■ **Available data**
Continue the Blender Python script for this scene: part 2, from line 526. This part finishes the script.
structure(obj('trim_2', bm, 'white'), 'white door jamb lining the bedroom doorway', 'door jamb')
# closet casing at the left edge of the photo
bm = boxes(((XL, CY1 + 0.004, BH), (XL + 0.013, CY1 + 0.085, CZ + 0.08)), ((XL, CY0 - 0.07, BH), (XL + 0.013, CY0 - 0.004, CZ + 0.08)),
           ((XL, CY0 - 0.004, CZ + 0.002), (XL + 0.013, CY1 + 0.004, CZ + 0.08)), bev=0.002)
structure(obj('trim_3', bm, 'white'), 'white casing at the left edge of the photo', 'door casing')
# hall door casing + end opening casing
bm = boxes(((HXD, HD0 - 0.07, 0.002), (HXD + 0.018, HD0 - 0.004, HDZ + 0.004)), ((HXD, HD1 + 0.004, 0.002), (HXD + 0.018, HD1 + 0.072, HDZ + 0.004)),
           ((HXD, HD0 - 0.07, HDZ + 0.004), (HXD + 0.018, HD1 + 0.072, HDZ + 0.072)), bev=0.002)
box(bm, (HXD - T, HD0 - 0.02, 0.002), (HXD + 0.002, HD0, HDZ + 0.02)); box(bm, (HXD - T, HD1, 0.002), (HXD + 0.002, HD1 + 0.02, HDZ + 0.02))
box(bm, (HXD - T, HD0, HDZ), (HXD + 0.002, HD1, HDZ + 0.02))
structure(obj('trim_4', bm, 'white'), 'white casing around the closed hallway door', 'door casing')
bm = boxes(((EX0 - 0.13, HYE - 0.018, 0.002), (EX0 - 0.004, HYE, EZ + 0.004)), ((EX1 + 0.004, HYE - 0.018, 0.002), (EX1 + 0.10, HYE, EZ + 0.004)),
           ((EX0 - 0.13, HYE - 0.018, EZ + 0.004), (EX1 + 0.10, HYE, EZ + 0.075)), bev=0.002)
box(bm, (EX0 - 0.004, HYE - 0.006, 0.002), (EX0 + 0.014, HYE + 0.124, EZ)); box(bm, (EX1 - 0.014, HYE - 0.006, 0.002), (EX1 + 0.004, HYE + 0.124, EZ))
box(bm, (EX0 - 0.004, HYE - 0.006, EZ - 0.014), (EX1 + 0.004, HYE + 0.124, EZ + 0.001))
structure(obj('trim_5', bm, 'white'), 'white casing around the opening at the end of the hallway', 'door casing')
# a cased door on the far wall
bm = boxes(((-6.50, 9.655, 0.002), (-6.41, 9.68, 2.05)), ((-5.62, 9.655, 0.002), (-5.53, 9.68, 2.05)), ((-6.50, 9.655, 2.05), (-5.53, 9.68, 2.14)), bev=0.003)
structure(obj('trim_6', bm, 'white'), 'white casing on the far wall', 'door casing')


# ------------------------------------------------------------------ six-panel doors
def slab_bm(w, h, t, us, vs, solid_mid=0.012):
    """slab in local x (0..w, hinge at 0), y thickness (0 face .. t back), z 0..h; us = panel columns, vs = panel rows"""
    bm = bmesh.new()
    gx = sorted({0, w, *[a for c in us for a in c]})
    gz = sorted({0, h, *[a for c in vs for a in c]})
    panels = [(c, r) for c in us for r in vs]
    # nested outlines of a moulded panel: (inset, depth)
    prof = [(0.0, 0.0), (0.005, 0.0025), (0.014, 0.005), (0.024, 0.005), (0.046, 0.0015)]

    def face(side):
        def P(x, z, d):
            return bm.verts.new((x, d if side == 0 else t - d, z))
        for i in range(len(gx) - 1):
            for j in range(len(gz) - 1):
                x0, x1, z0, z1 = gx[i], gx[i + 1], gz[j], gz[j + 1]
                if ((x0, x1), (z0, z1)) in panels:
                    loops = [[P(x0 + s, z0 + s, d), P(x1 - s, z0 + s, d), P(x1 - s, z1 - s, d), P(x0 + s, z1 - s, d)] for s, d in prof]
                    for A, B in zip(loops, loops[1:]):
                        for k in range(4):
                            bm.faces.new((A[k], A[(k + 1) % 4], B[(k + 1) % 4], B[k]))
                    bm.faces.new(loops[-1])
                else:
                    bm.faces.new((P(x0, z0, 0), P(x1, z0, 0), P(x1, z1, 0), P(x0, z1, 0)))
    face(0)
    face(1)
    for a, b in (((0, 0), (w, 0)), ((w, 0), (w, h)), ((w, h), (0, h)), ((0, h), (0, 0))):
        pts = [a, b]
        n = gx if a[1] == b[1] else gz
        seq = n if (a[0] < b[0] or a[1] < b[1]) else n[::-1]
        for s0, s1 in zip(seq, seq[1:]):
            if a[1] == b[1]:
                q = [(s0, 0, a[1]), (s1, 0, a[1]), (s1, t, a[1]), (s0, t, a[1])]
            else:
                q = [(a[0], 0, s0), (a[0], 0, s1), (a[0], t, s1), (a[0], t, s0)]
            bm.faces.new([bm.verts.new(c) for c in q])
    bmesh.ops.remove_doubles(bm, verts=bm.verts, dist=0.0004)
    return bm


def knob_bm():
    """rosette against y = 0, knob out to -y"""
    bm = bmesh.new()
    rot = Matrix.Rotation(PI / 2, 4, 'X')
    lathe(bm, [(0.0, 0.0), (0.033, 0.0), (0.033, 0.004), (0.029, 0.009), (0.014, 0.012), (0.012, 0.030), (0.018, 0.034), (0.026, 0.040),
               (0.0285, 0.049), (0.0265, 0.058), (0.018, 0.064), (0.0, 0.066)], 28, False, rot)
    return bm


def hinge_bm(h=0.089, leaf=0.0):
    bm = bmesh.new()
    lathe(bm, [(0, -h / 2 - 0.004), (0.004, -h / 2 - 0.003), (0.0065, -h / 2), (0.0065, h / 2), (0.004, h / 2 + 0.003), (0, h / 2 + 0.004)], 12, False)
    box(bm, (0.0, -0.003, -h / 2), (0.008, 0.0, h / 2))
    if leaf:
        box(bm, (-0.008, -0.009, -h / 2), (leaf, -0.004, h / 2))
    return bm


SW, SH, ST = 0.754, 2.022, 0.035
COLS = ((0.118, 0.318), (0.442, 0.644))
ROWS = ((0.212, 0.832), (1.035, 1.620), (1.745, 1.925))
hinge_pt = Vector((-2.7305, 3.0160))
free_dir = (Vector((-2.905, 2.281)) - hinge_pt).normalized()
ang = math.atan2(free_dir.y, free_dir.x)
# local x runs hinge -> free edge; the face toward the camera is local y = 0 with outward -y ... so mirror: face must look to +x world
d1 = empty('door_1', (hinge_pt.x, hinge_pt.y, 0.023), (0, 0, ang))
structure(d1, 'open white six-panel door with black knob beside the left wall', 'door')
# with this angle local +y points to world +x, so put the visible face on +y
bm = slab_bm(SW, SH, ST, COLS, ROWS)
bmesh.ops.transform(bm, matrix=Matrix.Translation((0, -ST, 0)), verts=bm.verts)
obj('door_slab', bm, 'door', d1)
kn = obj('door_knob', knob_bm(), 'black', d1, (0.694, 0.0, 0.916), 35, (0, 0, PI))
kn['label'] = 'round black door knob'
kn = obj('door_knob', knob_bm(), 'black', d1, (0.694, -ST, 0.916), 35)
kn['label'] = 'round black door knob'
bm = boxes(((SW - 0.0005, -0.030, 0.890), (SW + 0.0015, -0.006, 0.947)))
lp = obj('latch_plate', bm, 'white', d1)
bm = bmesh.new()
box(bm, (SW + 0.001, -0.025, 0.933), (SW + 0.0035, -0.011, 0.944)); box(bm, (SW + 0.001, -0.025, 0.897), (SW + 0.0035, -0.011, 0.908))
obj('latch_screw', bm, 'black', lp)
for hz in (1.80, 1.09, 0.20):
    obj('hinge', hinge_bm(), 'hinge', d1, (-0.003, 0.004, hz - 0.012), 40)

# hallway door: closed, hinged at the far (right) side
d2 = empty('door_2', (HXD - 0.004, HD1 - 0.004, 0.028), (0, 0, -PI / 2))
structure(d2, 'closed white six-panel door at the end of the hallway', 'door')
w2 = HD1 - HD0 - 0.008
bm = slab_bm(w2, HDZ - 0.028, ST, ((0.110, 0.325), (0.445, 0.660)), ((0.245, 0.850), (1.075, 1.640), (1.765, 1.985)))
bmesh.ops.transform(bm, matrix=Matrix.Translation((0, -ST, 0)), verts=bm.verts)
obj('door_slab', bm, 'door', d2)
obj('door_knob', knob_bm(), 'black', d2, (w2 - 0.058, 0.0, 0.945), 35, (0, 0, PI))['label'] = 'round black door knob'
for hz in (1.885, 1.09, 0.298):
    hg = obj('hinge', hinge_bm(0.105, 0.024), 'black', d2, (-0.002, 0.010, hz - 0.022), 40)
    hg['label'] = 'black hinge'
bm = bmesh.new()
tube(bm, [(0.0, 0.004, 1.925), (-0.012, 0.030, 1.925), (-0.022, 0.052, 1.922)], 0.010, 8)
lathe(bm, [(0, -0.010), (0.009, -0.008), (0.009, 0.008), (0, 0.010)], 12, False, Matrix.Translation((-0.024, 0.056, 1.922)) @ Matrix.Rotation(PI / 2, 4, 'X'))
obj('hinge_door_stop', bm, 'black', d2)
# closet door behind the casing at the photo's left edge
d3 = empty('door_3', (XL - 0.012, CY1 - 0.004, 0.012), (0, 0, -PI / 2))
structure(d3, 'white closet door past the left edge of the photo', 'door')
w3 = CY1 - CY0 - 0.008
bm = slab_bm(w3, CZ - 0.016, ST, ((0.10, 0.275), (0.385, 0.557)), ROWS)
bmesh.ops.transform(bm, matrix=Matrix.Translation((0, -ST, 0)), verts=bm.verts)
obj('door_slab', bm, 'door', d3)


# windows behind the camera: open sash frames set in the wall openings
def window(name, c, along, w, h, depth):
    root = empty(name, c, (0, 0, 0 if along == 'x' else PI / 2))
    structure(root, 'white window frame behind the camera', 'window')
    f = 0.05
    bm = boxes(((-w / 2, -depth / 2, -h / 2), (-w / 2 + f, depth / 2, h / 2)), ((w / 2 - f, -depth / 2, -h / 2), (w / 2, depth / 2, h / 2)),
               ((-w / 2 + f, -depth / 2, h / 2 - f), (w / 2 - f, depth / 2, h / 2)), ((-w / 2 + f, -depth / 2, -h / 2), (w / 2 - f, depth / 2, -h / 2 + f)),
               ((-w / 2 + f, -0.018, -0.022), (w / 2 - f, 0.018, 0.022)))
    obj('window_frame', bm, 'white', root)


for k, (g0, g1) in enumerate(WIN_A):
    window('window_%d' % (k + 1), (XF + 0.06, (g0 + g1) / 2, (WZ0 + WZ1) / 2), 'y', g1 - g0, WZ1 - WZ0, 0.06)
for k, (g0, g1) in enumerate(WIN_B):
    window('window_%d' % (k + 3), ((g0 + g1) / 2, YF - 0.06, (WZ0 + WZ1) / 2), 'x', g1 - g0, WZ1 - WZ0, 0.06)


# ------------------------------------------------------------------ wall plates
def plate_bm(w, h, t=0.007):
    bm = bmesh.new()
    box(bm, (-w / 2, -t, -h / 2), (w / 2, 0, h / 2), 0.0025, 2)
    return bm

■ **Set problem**
Using the listing above, say how many of its lines contain the string "this", giving nothing but the figure.

■ **Completed task**
2